>> begin

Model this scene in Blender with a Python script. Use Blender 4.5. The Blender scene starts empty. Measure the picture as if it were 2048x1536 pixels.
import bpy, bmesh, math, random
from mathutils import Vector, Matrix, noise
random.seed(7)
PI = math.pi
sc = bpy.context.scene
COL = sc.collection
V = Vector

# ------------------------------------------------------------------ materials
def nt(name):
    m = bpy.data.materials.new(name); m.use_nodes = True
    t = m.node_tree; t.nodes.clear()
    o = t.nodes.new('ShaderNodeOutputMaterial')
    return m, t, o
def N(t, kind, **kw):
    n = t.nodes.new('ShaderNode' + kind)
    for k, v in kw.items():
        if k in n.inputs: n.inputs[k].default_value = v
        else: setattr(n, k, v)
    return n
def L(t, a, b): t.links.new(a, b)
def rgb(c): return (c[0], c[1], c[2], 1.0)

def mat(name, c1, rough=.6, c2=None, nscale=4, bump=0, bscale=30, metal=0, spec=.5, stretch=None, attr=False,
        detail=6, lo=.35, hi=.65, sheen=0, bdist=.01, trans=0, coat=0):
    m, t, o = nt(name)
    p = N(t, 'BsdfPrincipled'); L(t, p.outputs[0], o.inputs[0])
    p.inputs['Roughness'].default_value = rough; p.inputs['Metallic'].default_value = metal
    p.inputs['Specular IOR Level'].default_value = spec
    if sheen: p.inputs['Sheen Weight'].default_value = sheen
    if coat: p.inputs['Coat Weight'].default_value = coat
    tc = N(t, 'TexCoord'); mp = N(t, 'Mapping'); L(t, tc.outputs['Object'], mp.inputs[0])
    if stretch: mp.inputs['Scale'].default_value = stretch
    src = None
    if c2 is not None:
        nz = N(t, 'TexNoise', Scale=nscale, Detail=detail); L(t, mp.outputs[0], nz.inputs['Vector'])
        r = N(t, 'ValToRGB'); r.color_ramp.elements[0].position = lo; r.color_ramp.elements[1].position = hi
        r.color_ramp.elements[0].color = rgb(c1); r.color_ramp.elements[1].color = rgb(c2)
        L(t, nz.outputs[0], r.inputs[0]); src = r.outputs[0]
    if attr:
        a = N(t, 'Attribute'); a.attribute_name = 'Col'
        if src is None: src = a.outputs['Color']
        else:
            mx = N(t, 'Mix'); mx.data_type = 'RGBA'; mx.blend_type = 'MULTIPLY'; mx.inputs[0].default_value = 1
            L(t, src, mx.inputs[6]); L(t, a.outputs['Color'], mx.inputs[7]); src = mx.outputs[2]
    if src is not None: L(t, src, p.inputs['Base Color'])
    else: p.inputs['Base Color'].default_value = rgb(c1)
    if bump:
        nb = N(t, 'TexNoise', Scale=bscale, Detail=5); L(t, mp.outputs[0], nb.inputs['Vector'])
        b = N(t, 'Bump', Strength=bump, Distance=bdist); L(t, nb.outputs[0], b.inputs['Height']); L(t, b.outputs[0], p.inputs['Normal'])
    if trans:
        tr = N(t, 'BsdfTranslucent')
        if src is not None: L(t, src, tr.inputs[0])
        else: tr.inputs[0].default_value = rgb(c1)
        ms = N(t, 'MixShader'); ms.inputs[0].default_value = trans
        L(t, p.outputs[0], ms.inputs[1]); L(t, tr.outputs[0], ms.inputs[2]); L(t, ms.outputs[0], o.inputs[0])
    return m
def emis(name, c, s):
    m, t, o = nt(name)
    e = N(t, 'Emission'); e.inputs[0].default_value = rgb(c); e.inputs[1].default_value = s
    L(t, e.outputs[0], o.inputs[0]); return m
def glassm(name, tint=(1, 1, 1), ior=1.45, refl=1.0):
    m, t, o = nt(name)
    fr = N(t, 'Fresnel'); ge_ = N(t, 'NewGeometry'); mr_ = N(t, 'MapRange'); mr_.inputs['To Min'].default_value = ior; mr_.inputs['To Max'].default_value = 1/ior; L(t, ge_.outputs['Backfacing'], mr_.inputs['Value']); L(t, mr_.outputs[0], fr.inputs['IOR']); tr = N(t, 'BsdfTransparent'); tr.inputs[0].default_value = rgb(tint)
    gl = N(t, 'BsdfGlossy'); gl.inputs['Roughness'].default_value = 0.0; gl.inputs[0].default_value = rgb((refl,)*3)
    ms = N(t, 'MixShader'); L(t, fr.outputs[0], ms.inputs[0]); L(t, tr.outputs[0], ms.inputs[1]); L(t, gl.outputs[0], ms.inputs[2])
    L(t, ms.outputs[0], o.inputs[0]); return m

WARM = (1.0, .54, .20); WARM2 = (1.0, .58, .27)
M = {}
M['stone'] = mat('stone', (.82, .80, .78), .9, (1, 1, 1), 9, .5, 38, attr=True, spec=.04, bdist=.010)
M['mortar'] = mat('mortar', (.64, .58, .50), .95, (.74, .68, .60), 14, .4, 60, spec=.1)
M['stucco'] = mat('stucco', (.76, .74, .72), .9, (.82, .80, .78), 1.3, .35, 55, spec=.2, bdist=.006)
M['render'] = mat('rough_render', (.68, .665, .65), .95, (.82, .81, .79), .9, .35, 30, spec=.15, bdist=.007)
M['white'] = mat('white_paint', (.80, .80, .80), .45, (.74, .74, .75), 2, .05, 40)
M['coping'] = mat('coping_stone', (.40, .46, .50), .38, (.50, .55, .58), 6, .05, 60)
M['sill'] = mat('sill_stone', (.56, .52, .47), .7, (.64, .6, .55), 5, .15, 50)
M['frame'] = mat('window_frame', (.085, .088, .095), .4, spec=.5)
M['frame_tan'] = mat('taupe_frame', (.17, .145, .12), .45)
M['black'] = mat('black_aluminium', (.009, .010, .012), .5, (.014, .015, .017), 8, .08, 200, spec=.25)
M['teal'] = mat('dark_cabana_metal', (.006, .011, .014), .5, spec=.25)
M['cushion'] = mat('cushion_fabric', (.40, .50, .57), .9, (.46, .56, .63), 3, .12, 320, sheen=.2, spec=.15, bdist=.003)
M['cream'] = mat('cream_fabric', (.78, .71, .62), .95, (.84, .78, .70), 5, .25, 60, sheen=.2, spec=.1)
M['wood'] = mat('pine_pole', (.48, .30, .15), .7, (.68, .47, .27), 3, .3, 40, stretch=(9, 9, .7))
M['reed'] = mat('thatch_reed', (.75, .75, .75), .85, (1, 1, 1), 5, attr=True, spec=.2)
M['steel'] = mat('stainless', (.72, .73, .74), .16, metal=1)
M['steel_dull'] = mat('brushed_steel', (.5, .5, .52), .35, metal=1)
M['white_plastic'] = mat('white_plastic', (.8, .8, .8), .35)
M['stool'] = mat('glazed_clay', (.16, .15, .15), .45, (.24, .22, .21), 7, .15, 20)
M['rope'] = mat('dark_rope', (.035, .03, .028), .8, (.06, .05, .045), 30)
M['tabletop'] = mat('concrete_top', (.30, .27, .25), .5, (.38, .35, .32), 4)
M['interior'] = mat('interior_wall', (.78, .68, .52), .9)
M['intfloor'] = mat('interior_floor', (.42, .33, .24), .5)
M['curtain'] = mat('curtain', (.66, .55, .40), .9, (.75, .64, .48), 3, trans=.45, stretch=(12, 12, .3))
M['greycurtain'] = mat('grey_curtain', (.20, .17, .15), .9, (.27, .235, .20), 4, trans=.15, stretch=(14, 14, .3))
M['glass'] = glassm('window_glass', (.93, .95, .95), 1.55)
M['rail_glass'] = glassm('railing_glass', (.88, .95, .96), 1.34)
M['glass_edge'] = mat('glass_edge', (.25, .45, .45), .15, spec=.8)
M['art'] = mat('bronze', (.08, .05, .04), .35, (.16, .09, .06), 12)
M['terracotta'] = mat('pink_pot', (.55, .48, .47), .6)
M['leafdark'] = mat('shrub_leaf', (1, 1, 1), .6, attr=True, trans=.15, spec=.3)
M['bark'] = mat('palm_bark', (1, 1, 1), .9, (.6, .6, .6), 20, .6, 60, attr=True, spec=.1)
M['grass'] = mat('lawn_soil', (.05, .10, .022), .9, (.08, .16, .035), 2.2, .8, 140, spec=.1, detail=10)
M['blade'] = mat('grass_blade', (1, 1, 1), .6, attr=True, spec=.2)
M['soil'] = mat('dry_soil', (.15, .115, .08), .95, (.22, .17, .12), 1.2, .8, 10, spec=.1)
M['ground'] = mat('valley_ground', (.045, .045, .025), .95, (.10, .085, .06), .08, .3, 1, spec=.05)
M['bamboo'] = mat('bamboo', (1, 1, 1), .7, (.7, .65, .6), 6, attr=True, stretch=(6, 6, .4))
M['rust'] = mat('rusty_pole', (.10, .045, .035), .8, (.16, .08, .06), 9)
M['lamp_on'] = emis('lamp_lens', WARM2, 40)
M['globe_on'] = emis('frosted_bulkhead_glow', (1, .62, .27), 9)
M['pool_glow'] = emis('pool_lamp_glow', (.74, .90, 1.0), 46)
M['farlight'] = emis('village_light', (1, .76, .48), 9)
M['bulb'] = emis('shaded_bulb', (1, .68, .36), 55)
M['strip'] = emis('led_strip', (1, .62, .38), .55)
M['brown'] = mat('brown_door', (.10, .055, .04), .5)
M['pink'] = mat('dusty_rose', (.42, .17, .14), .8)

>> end

:: Task goal ::
Lines from the beginning of the data above through the line containing "def rgb(c): return (c[0], c[1], c[2], 1.0)" are to be returned exactly, and no others.

:: The completed task ::
Model this scene in Blender with a Python script. Use Blender 4.5. The Blender scene starts empty. Measure the picture as if it were 2048x1536 pixels.
import bpy, bmesh, math, random
from mathutils import Vector, Matrix, noise
random.seed(7)
PI = math.pi
sc = bpy.context.scene
COL = sc.collection
V = Vector

# ------------------------------------------------------------------ materials
def nt(name):
    m = bpy.data.materials.new(name); m.use_nodes = True
    t = m.node_tree; t.nodes.clear()
    o = t.nodes.new('ShaderNodeOutputMaterial')
    return m, t, o
def N(t, kind, **kw):
    n = t.nodes.new('ShaderNode' + kind)
    for k, v in kw.items():
        if k in n.inputs: n.inputs[k].default_value = v
        else: setattr(n, k, v)
    return n
def L(t, a, b): t.links.new(a, b)
def rgb(c): return (c[0], c[1], c[2], 1.0)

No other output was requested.